This article is from the Australian Property Journal archive
HOME builder AV Jennings has seen a 29% year-on-year increase in settlements during the first quarter of FY25, while it continues to see south-east Queensland and South Australia as the strongest markets in the near-term.
During the September quarter, 122 lots were settled at a value of $50.4 million. For the same period, settlement volumes were up 82%, however the settlement mix compared to the prior corresponding period (PCP) was more heavily weighted towards land, resulting in lower average revenue per lot settled.
Key settlement contributors during the period were Merchant at Waterline Place (in Victoria), Deebing Springs (Queensland ) and Evergreen at Spring Farm (NSW).
Enquiry levels for the September quarter were stagnant against the PCP and June quarter, following a period of interest rate stability. Enquiries were more skewed towards apartments and land over built-form housing compared to the June period, driven by interest in the recently completed apartments at Merchant at Waterline and the state government-backed $86 million Harvest Square project, both in Victoria, as well as limited housing stock available for sale.

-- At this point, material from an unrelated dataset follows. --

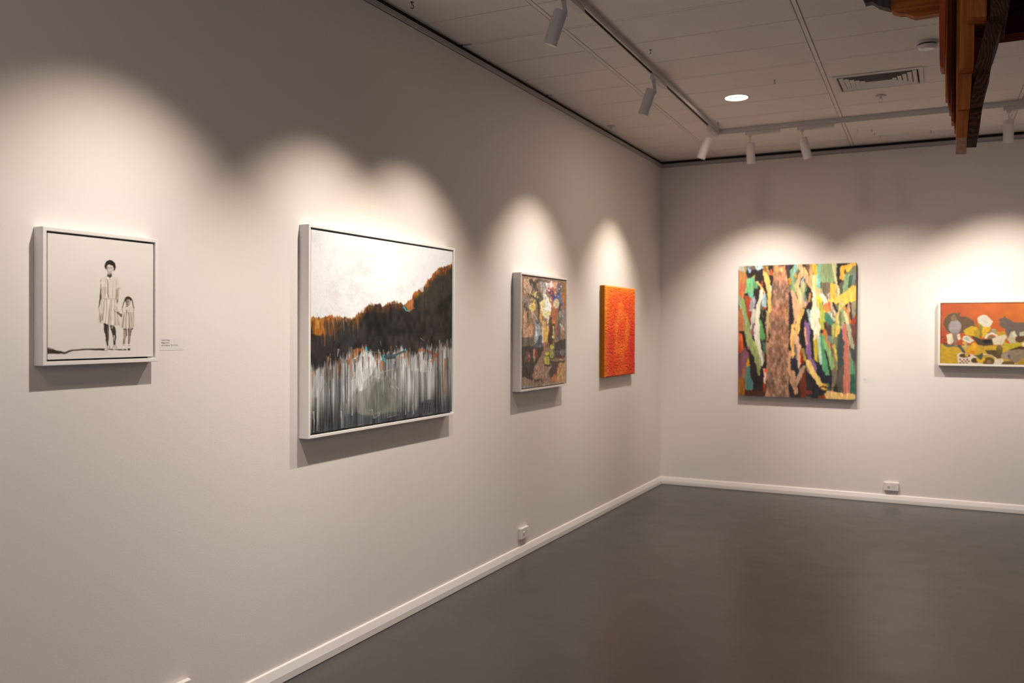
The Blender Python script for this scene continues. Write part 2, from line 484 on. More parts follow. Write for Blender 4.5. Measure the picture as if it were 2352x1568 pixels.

AV Jennings expects the skew to rebalance as built-form housing is brought to market.
Enquiry levels in South Australia lifted significantly in the quarter, while Victoria and Queensland were stable. NSW enquiries were slightly down due to reduced housing stock available for sale.
“The company continues to view south-east Queensland and South Australia as the strongest markets in the near term,” it said in a trading update.
“NSW continues to show signs of a recovery, while expectations are for a slower recovery in Victoria with only very early signs recently seen.
“In New Zealand, early signs of improving market sentiment are being seen following recent cuts totalling 75 basis points to cash rates by the RBNZ.”
AV Jennings still expects a “significant” settlement skew to the latter part of the second half of FY25.
There were 93 contracts signed in the quarter, totalling $34.5 million, below both the previous quarter (402 contracts, 162 retail) and the PCP (162 contracts). Notable contributors to the September quarter contracts signed were St Clair (in South Australia), and Lyndarum North and Aspect, both in Victoria.
The board is implementing a refresh program which will see a staggered departure of some long-tenured directors. It said the interview process has “been underway for some time, with numerous potential candidates having been interviewed so far”.
CEO and managing director Phil Kearns said, “We are making good progress with our objective of modernising and transitioning the business through disciplined capital management, optimising our project pipeline, focusing on strong markets and leveraging our Pro9 walling system.
“This approach, alongside our active pursuit of capital partnering opportunities, positions us well to drive future growth and enhance shareholder value.”
AVJennings has posted strong increases in contract signings and settlements in FY24, but had nearly all of its annual profit wiped out by the writing off of the Rocksberg project in Queensland.